The short answer is no, by the way. You can click out of this article now.
I’m kidding but seriously?
We don’t need a revival of these kinds of shows, especially ones that were female-centered. It will never be the #GirlBoss move these studios and streaming services are constantly trying to push to female audiences…the same female audiences have found empowerment already in modern shows and movies.
I’m mainly triggered by the news of ‘Sex and the City’ revival, sans sex-positive fiend Samantha Jones (Kim Cattrall). Let me state for the record that I love SATC and its undeniable impact on pop culture. SATC was the critical and cult classic hit that put HBO on the map before the Sopranos came along and kept the talent ball rolling. SATC is revolutionary for the stories it told about the relationships between women and men (though all being on the focus of cishet rich white women in the ever diverse city of New York). As much as I and many others critique the show for its issues, we can all identify bits of ourselves in these characters. Each of the women in SATC represented the ideal of the modern woman. As the audience, we could feel the mistakes and consequences of them throughout these characters’ journeys. The show humanized women in a way that was rare in commercial media.
Though I love SATC and tend to rewatch it at least once a year, it has aged poorly. The show is every phobic you can think of and slapping a few POC and queer folks in a revival will not fix the violence it enacted on marginalized communities while on air.

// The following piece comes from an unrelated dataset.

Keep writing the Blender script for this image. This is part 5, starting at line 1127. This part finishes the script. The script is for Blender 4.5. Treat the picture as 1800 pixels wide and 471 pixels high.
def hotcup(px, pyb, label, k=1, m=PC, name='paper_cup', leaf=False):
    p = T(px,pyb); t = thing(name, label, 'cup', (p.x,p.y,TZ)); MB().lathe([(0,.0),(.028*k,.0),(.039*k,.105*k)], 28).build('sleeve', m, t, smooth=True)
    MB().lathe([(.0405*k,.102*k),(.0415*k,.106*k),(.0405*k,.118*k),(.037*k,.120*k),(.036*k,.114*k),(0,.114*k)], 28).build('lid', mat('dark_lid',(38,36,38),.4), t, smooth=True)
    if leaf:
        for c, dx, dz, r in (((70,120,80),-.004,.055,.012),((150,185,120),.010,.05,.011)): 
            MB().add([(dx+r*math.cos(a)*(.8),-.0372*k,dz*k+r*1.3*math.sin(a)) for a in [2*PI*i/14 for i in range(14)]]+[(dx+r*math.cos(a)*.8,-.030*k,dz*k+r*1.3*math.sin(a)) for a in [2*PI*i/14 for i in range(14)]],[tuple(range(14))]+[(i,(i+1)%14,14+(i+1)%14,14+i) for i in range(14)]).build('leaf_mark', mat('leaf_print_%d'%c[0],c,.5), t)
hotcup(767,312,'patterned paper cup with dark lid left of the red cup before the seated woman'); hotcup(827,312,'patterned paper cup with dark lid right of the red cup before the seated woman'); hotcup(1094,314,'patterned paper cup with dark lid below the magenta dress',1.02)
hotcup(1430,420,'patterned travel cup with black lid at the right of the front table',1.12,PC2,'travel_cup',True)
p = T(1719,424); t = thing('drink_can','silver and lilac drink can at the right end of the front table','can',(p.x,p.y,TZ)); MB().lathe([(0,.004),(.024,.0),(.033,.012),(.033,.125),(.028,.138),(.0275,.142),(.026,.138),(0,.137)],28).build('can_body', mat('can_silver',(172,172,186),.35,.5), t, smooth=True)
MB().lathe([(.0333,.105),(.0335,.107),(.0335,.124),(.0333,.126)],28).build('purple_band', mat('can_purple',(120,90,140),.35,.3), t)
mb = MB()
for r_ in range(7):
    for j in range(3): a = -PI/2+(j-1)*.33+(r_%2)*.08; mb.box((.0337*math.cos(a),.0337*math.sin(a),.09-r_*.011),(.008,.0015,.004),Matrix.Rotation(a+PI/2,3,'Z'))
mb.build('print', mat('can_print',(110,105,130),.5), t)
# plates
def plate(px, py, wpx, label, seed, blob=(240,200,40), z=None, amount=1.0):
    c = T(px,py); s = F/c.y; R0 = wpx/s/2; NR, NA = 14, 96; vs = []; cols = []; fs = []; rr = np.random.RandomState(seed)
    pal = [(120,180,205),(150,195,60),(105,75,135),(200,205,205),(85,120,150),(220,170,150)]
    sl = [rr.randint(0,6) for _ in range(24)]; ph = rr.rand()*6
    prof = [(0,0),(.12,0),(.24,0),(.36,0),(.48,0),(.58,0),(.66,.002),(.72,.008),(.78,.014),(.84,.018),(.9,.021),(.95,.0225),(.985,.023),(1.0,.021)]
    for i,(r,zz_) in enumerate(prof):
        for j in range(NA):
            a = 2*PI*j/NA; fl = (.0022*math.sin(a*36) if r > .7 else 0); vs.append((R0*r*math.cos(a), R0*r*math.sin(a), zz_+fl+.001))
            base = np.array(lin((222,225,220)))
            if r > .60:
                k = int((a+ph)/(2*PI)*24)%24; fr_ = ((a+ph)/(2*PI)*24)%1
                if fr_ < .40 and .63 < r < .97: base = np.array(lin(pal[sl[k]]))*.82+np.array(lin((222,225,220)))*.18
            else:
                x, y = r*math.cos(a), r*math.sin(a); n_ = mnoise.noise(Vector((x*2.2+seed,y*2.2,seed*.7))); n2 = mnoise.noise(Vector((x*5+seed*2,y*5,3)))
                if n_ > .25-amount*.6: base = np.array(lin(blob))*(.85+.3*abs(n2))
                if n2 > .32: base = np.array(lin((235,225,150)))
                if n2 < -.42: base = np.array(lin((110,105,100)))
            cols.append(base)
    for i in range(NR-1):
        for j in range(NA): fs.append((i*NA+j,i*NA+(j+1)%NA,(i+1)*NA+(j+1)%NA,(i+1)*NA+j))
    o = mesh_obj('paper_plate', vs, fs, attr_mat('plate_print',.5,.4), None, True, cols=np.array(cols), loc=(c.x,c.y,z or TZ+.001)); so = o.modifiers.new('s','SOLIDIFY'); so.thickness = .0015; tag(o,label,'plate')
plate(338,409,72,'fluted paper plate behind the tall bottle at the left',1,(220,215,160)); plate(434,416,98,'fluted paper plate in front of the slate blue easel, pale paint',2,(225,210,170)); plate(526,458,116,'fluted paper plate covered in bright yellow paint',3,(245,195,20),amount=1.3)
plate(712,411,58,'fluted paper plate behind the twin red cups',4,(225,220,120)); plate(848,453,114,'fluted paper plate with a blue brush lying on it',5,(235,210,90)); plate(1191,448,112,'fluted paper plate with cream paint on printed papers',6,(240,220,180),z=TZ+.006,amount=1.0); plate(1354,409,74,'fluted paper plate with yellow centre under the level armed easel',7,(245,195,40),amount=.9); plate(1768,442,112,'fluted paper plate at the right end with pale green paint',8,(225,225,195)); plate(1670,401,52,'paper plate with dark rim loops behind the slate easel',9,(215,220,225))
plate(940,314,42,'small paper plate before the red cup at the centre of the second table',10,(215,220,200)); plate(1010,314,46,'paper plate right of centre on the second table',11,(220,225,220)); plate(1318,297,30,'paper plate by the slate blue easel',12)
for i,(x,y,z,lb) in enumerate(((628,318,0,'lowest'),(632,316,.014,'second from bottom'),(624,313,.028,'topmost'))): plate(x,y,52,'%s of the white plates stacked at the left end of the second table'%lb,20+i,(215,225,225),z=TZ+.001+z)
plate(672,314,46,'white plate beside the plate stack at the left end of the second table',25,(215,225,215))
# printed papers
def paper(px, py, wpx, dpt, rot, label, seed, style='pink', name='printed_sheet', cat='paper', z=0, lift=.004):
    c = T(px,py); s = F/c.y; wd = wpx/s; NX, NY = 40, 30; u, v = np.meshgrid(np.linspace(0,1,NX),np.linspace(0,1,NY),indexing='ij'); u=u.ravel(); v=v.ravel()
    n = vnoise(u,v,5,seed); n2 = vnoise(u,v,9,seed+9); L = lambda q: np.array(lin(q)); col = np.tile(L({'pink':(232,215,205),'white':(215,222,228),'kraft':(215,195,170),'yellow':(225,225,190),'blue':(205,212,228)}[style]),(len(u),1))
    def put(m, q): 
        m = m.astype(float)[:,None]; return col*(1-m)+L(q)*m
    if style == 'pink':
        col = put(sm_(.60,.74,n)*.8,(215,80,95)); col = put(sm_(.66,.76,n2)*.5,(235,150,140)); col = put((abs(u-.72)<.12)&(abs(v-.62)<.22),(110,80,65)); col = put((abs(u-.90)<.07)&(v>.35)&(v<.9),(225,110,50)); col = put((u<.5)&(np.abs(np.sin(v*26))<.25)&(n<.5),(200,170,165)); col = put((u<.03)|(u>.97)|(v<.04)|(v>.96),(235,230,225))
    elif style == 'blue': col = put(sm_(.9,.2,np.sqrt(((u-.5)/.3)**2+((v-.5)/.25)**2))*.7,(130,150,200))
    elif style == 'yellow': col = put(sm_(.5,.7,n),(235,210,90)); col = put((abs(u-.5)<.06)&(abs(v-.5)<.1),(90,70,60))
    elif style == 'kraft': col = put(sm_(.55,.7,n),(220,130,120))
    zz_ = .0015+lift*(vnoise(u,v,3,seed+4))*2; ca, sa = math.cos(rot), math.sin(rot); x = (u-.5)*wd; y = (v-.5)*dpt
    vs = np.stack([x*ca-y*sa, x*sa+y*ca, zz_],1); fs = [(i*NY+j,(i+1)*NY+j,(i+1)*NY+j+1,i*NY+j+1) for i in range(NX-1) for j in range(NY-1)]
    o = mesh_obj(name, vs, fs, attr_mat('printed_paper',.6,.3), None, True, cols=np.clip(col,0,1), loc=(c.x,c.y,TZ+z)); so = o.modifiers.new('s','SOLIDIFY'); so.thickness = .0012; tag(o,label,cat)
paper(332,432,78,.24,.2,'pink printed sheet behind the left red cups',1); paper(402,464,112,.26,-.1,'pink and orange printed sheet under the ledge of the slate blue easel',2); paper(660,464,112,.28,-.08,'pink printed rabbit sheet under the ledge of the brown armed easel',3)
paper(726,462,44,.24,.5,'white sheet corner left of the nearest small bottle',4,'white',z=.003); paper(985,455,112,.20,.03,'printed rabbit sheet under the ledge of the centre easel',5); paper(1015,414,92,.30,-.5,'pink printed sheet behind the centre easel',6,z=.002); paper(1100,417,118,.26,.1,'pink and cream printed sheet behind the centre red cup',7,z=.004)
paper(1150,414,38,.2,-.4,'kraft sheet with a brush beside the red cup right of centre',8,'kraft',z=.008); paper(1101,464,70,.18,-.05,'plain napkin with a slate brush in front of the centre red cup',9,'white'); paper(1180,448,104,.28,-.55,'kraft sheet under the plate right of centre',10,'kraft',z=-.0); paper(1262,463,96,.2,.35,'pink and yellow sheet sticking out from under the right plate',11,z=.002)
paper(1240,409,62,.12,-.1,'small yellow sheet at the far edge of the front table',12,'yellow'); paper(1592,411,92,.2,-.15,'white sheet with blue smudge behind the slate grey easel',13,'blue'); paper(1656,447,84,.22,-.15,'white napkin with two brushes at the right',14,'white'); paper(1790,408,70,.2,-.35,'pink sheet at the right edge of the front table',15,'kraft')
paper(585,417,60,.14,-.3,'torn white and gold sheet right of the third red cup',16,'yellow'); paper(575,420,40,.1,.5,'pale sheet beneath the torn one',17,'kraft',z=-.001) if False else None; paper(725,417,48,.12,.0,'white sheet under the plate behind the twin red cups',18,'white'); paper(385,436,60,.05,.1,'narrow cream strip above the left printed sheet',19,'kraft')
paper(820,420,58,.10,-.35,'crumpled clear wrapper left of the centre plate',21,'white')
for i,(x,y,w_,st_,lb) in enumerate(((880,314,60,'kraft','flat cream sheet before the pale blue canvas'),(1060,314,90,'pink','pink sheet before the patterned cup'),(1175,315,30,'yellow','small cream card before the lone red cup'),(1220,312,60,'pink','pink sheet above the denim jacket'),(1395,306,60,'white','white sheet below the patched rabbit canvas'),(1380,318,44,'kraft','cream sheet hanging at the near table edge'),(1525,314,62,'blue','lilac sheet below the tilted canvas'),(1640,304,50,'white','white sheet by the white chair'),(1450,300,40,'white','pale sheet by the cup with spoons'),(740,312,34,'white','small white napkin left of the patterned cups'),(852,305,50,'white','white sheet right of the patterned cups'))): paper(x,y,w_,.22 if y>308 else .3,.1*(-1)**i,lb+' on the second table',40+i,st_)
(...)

Taking content from the 2000s and putting it in the scope of the 2020s is a massive backpedal, especially since that content moves differently from what we are seeing on the air today. To repeat a point, four cishet rich white women are at the center of SATC in the most diverse city in the states, and we rarely see any people of color/queer folks, and when we do, it’s playing off harmful, negative stereotypes. The two mediocre follow up movies for SATC prove that the show does not know how to operate in the modern world.

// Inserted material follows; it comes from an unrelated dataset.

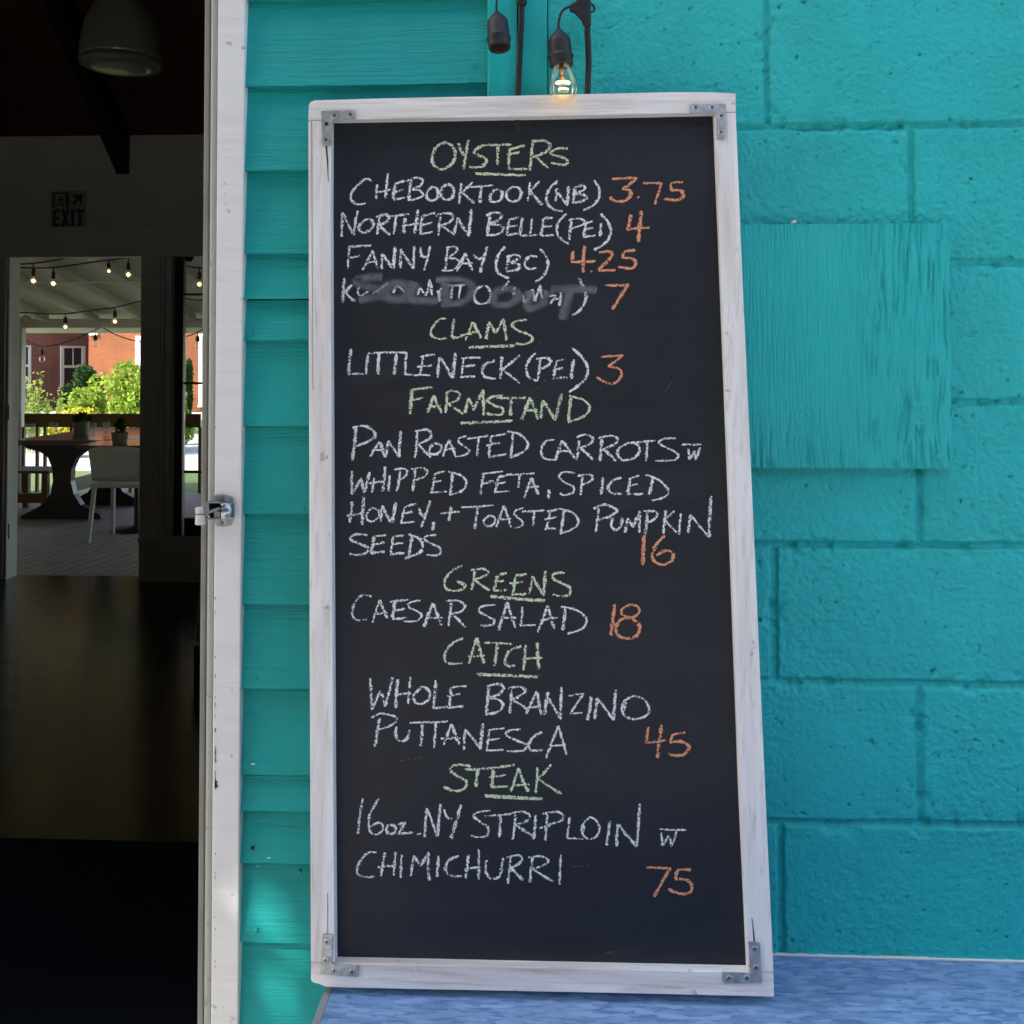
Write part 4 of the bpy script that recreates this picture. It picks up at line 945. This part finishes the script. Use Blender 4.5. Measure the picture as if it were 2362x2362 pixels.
# ================================================================== PORCH
pr = thing("porch", "white open porch with sloping beamed roof behind the dining room", "porch")
zl = W(180, 735, PW).z; zl0 = W(180, 756, PW).z
ps = .17
def roofz(y): return zl + .06 + ps * (PW - y)
mb = MB().prism([(-9.1, PW + 1.2, roofz(PW + 1.2)), (3, PW + 1.2, roofz(PW + 1.2)), (3, BW + .15, roofz(BW + .15)), (-9.1, BW + .15, roofz(BW + .15))], (0, 0, .06)); mb.build("roof_deck", M_PORCH, pr)  # overhang lengthened to cut sky light on the porch
MB().box((W(8, 900, PW).x - .1, BW + .152, -.1), (W(8, 900, PW).x, PW + .05, roofz(PW) + .0)).build("end_wall", M_PORCH, pr)
MB().box((2.6, BW + .152, -.1), (2.7, PW + .05, roofz(PW))).build("end_wall", M_PORCH, pr)  # unseen wall added to keep side sky light off the porch
mb = MB()
for u in (-130, -30, 78, 196, 310, 425, 540):
    x = W(u, 710, PW - .3).x
    y0, y1 = BW + .2, PW - .02
    mb.prism([(x - .045, y1, roofz(y1) - .10), (x + .045, y1, roofz(y1) - .10), (x + .045, y1, roofz(y1) - .002), (x - .045, y1, roofz(y1) - .002)], (0, y0 - y1, ps * (y1 - y0)))
mb.build("joist", M_PORCH, pr)
yx = PW - 2.0
mb = MB().box((-9.1, yx, W(180, 652, yx).z), (3, yx + .09, roofz(yx) - .101)); mb.build("cross_beam", M_PORCH, pr)
mb = MB().box((-9.1, PW, zl0), (3, PW + .09, zl - .002)).box((-9.1, PW - .015, zl - .035), (3, PW - .0005, zl - .01)); mb.build("header", M_PORCH, pr)
mb = MB(); dbox(mb, 30, 735, 51, 1180, PW - .02, .10); a_ = mb
p = W(40, 735, PW).z
mb.build("post", M_PORCH, pr)
mb = MB(); dbox(mb, 640, 735, 662, 1180, PW - .02, .10); mb.build("post", M_PORCH, pr)
mb = MB(); mb.lathe([(0, -.05), (.045, -.05), (.06, -.01), (.06, .02), (0, .03)], W(60, 732, PW - .1), 14); mb.build("floodlight", M_PORCH, pr, True)

be = thing("corner_bench", "long honey coloured wooden bench with slatted back along the porch edge", "bench")
yb = PW - .06
mb = MB(); dbox(mb, 56, 955, 470 - 8, 985, yb, .03); mb.build("backrest", M_PINE, be)
mb = MB(); 
for u in (52, 84, 102, 163, 215, 236, 300, 330, 395, 460):
    dbox(mb, u - 4, 985.3, u + 4, 1180, yb + .031, .04)
mb.build("back_post", M_PINE, be)
xb0 = W(24, 970, yb - 1.6).x
mb = MB(); ya = yb - 1.9; za0 = W(100, 985, yb).z; za1 = W(100, 955, yb).z
mb.box((W(55, 970, yb).x - .06, ya, za0), (W(55, 970, yb).x - .03, yb, za1)); mb.build("side_backrest", M_PINE, be)
zs_ = .44; ysb = G(112, 1086, zs_).y
xr = W(113, 1080, ysb).x
mb = MB().box((W(26, 970, ysb).x - .3, ysb, zs_ - .03), (xr, ysb + .11, zs_)).box((W(26, 970, ysb).x - .3, ysb + .115, zs_ - .03), (xr, ysb + .225, zs_)).box((W(26, 970, ysb).x - .3, ysb + .23, zs_ - .03), (xr, ysb + .34, zs_)).box((W(26, 970, ysb).x - .3, ysb + .345, zs_ - .03), (xr, ysb + .455, zs_)); mb.build("seat", M_PINE, be)
for dx, dy in ((-.05, .03), (-.05, .40), (-.45, .03), (-.45, .40)):
    MB().box((xr + dx - .03, ysb + dy - .03, 0), (xr + dx + .03, ysb + dy + .03, zs_ - .031)).build("leg", M_PINE, be)
MB().box((xr - .47, ysb + .02, .10), (xr - .085, ysb + .05, .20)).build("stretcher", M_PINE, be)

tt = thing("trestle_table", "dark trestle dining table with flared pedestal on the porch", "table")
yt = G(140, 1198).y
ztop = W(140, 1011, yt - .1).z
xa, xb_ = W(27, 1010, yt - .35).x, W(257, 1010, yt - .35).x
MB().box((xa, yt - .35, ztop - .05), (xb_, yt + 1.5, ztop)).build("tabletop", M_TOPWOOD, tt, bevel=.006)
for k, yy in enumerate((yt, yt + 1.0)):
    pts = [(48, 1020), (232, 1020), (222, 1032), (196, 1040), (176, 1055), (165, 1080), (163, 1110), (170, 1140), (186, 1165), (215, 1180), (232, 1188), (232, 1198), (48, 1198), (48, 1190), (68, 1180), (96, 1165), (116, 1140), (122, 1110), (120, 1080), (110, 1055), (92, 1042), (60, 1034)]
    pp = [W(u, v, yt) for u, v in pts]
    zmax = ztop - .051
    MB().prism([(p.x, yy, min(max(p.z, .001), zmax)) for p in pp], (0, .09, 0)).build("trestle", M_DARKWOOD, tt)
MB().box((W(138, 1100, yt).x, yt + .091, .25), (W(150, 1100, yt).x, yt + .999, .38)).build("stretcher", M_DARKWOOD, tt)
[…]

There hasn’t been a single revival that has given what it was supposed to give in terms of satisfying modern audiences. ‘Charmed’ (2019), ‘The Craft: Legacy’, ‘Girl Meets World’ and ‘Gilmore Girls’ (2016) are all examples of reboots, continuations, and revivals that fall flat in delivering a well-rounded follow-up to a beloved piece of pop culture. I notice that many of these revivals are all female-led (sometimes race bend female-led) and have women producers and directors behind the screen but have heavy studio involvement. Let these amazing, talented women create and star in content that is not contained in the inescapable shell of appealing to millennials’ nostalgia.

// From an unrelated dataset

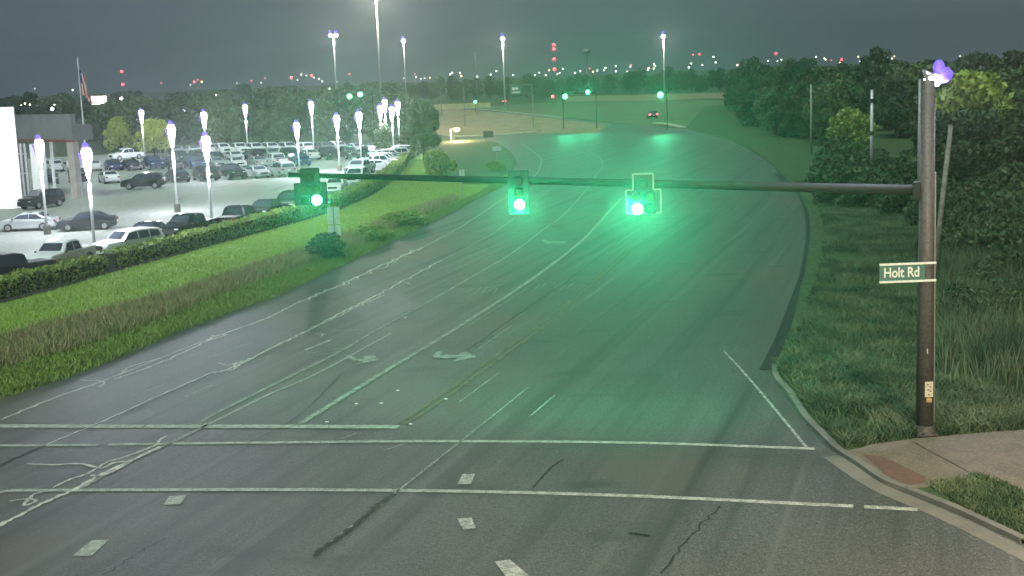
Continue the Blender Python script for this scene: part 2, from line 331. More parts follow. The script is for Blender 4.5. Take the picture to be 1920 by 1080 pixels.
mark('worn_mark', [(572,657),(622,637)], .10, 'seal')
# skip dashes in the junction
def quad(name, q, m='paint'): return sheet(name, pxs(q), .014, M[m])
for q in ([(318,931),(350,929),(338,946),(306,947)], [(172,1014),(204,1013),(172,1043),(136,1043)], [(867,890),(891,889),(883,908),(858,909)], [(857,973),(884,971),(892,991),(869,994)], [(928,1054),(956,1050),(992,1080),(950,1084)]):
    quad('guide_dash', q)
# turn arrows
def arrow(shape):
    b = MB()
    for q in shape: b.poly([Vector((p.x,p.y,.015)) for p in pxs(q)])
    for f in b.bm.faces:
        f.normal_update()
        if f.normal.z<0: f.normal_flip()
    o = b.build('turn_arrow', M['faint'], tri=True); o['kind']='structure'
arrow([[(648,666),(656,667),(668,673),(682,675),(680,678),(664,677),(652,672)],[(682,668),(700,666),(712,675),(700,678),(664,684),(680,678),(682,675),(680,672)]])
arrow([[(811,668),(818,661),(834,657),(832,661),(824,665),(850,667),(862,665),(860,671),(838,673),(818,672)],[(862,662),(873,660),(895,670),(880,673),(848,679),(860,671)]])
arrow([[(1015,451),(1020,448),(1028,453),(1062,453),(1062,456),(1022,457)]])
# crack sealant
def squig(px, wd, m='seal', amp=.10, z=.016, n=10, loops=0):
    p = smooth(pxs(px), n); q=[]
    for i,a in enumerate(p):
        t = (p[min(i+1,len(p)-1)]-p[max(i-1,0)]).normalized(); s_=Vector((-t.y,t.x,0))
        q.append(a + s_*amp*(math.sin(i*1.9+px[0][0])*.5+random.uniform(-.6,.6)))
    return ribbon('crack_seal', q, (lambda t: wd*(.5+.6*abs(math.sin(t*37+px[0][0])))), z, M[m])
squig([(0,788),(100,747),(180,720)], .08); squig([(150,713),(190,715),(195,720),(186,726)], .09, amp=.02); squig([(215,712),(260,696),(330,668),(400,633)], .09)
squig([(225,703),(245,688),(300,672)], .08, amp=.04); squig([(215,710),(250,700),(285,688)], .07, amp=.04)
squig([(385,640),(400,630),(425,628),(395,638)], .1, amp=.12); squig([(400,633),(500,597),(560,567)], .09, amp=.06)
squig([(560,567),(615,545),(665,522),(740,487),(790,465)], .13, amp=.22); squig([(600,550),(660,527),(735,492),(780,467)], .08, amp=.35)
squig([(80,837),(180,797),(290,749),(400,700)], .07, 'tar', amp=.04, z=.015); squig([(85,835),(184,794),(295,744),(402,697)], .07, amp=.03, z=.017); squig([(-20,882),(0,873),(40,855),(84,836)], .14, 'tar', amp=.05)
squig([(400,700),(443,687),(520,647),(567,625)], .13, amp=.10); squig([(410,680),(425,685),(445,680)], .06, amp=.03); squig([(430,695),(442,690),(440,684),(470,672)], .12, amp=.08)
squig([(567,625),(633,590),(677,569),(715,550)], .17, amp=.10); squig([(577,622),(640,590),(680,571),(720,553)], .08, amp=.14)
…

Quit making nostalgia from the 1990s and early 2000s a personality to commercial media. That content has not sat in the vault long enough for us to forget watching it in real-time on air. We do not want half attempts of rewriting problematic takes on what womanhood is. We want fresh points of views on all kinds of women and their journeys. In a world where we have ‘I May Destroy You’, ‘The Queen’s Gambit’, ‘Betty’, ‘Normal People’, and ‘Pose’, there is no need for the revivals of shows that have already cemented their importance to represent women in media.